Death of Self: A Christmas Story

It was the Friday before Christmas, and I remember that my legs went first. One moment, I was capable of standing up; next, I wasn’t, and I was slowly but haphazardly bringing my body to the floor.

From there, I began to lose sensation in my hands. This cool notion of nothingness began to creep up my hands and into my arms. It called me to lie down, to relax, to let go. And it was the only thing that made any sense, so I lied down, relaxed, and I let go.

That nothing-sense moved inward; it was cool but not cold, no thing but not nothing. As it made its way to my chest, I noticed how odd this all felt. I was functionally paralyzed—I couldn’t move my legs and I couldn’t move my arms. But that didn’t scare me; it felt right. In some real, visceral way “I” was receding. I felt my self waning like a flame starving of oxygen. I was flickering, and steadily and slowly I was going out.

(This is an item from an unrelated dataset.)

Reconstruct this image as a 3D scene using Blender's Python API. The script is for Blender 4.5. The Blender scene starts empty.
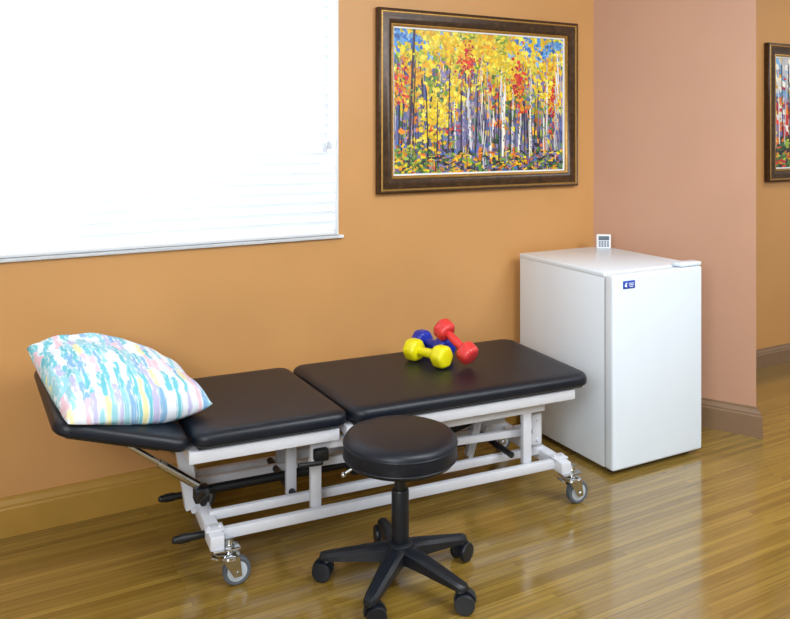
import bpy, bmesh, math, random
from mathutils import Vector, Matrix
C = bpy.context.scene.collection
scene = bpy.context.scene
PI = math.pi
R = math.radians
scene.view_settings.view_transform = 'Standard'

# ------------------------------------------------------------------ materials
def lin(c):
    out = []
    for v in c[:3]:
        v = v / 255.0
        out.append(v / 12.92 if v <= 0.04045 else ((v + 0.055) / 1.055) ** 2.4)
    return (out[0], out[1], out[2], 1.0)

def newmat(name):
    m = bpy.data.materials.new(name)
    m.use_nodes = True
    nt = m.node_tree
    return m, nt, nt.nodes['Principled BSDF']

def N(nt, t, **kw):
    n = nt.nodes.new(t)
    for k, v in kw.items():
        setattr(n, k, v)
    return n

def mat(name, col, rough=0.5, metal=0.0, var=0.06, scale=30.0, bump=0.0, bscale=200.0, coat=0.0, spec=None):
    m, nt, b = newmat(name)
    tc = N(nt, 'ShaderNodeTexCoord')
    ns = N(nt, 'ShaderNodeTexNoise')
    ns.inputs['Scale'].default_value = scale
    nt.links.new(tc.outputs['Object'], ns.inputs['Vector'])
    rp = N(nt, 'ShaderNodeValToRGB')
    c = lin(col)
    rp.color_ramp.elements[0].position = 0.3
    rp.color_ramp.elements[1].position = 0.7
    rp.color_ramp.elements[0].color = tuple(x * (1 - var) for x in c[:3]) + (1,)
    rp.color_ramp.elements[1].color = tuple(min(1, x * (1 + var)) for x in c[:3]) + (1,)
    nt.links.new(ns.outputs['Fac'], rp.inputs['Fac'])
    nt.links.new(rp.outputs['Color'], b.inputs['Base Color'])
    b.inputs['Roughness'].default_value = rough
    b.inputs['Metallic'].default_value = metal
    if coat:
        b.inputs['Coat Weight'].default_value = coat
    if spec is not None:
        b.inputs['Specular IOR Level'].default_value = spec
    if bump:
        n2 = N(nt, 'ShaderNodeTexNoise')
        n2.inputs['Scale'].default_value = bscale
        nt.links.new(tc.outputs['Object'], n2.inputs['Vector'])
        bp = N(nt, 'ShaderNodeBump')
        bp.inputs['Strength'].default_value = bump
        bp.inputs['Distance'].default_value = 0.002
        nt.links.new(n2.outputs['Fac'], bp.inputs['Height'])
        nt.links.new(bp.outputs['Normal'], b.inputs['Normal'])
    return m

M = {}
M['wall'] = mat('orange_wall_paint', (206, 152, 93), 0.45, var=0.035, scale=2.2, bump=0.15, bscale=120)
M['wall_angled'] = mat('cool_lit_wall_paint', (194, 150, 124), 0.45, var=0.025, scale=3, bump=0.15, bscale=120)  # pinkish cast of cool window light on this wall, put into its colour
M['wall_plain'] = mat('cream_wall_paint', (236, 236, 235), 0.7, var=0.02, scale=3)
M['ceiling'] = mat('white_ceiling_paint', (242, 243, 244), 0.8, var=0.02, scale=3)
M['base'] = mat('tan_baseboard_paint', (178, 136, 58), 0.4, var=0.05, scale=8)
M['base_shaded'] = mat('shaded_baseboard_paint', (134, 106, 80), 0.4, var=0.05, scale=8)  # same baseboard again, its dimmer lighting put into a browner colour
M['white'] = mat('white_paint', (240, 243, 247), 0.4, var=0.01)
M['cord'] = mat('grey_white_cord', (206, 212, 222), 0.5, var=0.01)
M['fridge'] = mat('white_enamel', (232, 243, 255), 0.26, var=0.008, scale=6, bump=0.04, bscale=300)
M['gasket'] = mat('grey_rubber', (196, 204, 214), 0.7)
M['vinyl'] = mat('black_vinyl', (6, 15, 29), 0.42, var=0.08, scale=15, bump=0.12, bscale=400, spec=0.44)
M['cream'] = mat('white_powder_coat', (212, 214, 222), 0.32, var=0.02)
M['blackmetal'] = mat('black_metal', (16, 18, 22), 0.45, var=0.1)
M['plastic'] = mat('black_plastic', (11, 18, 28), 0.42, var=0.1)
M['chrome'] = mat('chrome', (205, 208, 212), 0.18, metal=1.0, var=0.03)
M['tyre'] = mat('grey_tyre', (84, 90, 98), 0.6, var=0.05)
M['hub'] = mat('pale_hub', (188, 198, 208), 0.35, var=0.03)
M['yellow'] = mat('yellow_vinyl', (234, 224, 12), 0.35, var=0.04, coat=0.3)
M['red'] = mat('red_vinyl', (222, 58, 57), 0.35, var=0.04, coat=0.3)
M['blue'] = mat('blue_vinyl', (20, 46, 172), 0.35, var=0.05, coat=0.3)
M['badge'] = mat('blue_badge', (18, 66, 178), 0.4)
M['badge_white'] = mat('badge_white', (240, 246, 255), 0.4)
M['lcd'] = mat('grey_display', (120, 135, 145), 0.25)
M['digit'] = mat('dark_digits', (30, 38, 50), 0.5)
M['key'] = mat('blue_grey_key', (90, 105, 135), 0.5)
M['gold'] = mat('antique_gold', (176, 134, 66), 0.38, metal=0.5, var=0.2, scale=90)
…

And in full honesty, it didn’t feel bad and it didn’t feel scary. It simply felt; it simply was. Nothing anywhere else made any sense whatsoever. Nothing anywhere else felt right. Nothing anywhere was. It was all a facade; some shadow somehow colored to feign reality to those too stuck believing colors were all it took to be real, too naïve to ask if the image had depth. And so this shadow that I could sense in my chest felt right because it knew it was a shadow and presented itself as such. It was honest, and that wasn’t bad and that wasn’t scary.

Until that flame, which for so long I had understood to be “me”, went out, and all that was left was the shadow and its cool darkness. And then I was scared. Because then I didn’t exist, except there I was, frightened by the notion that “I” no longer existed. And this didn’t make sense, and I was scared. And I lay on that floor swimming in that nothingness for some amount of time, I know not how long. And I truly felt I had just experienced my own death. But not the simple death of my body; I so obviously hadn’t died like that. No, I had experienced the deeper death of my self. And it was odd. Odd in ways that I will never be able to capture in words. That time, whatever all it was, is bound up in me.

And then, quite as quickly as my legs went, I no longer felt dead. The flame was still gone, but I had a self. It was small and simple and bare; and it wasn’t a flame. It was this room where the flame had burned, this open barren room. And it was me, and there was nothing left within it. And so I opened the door, and I got on my feet, and I walked out.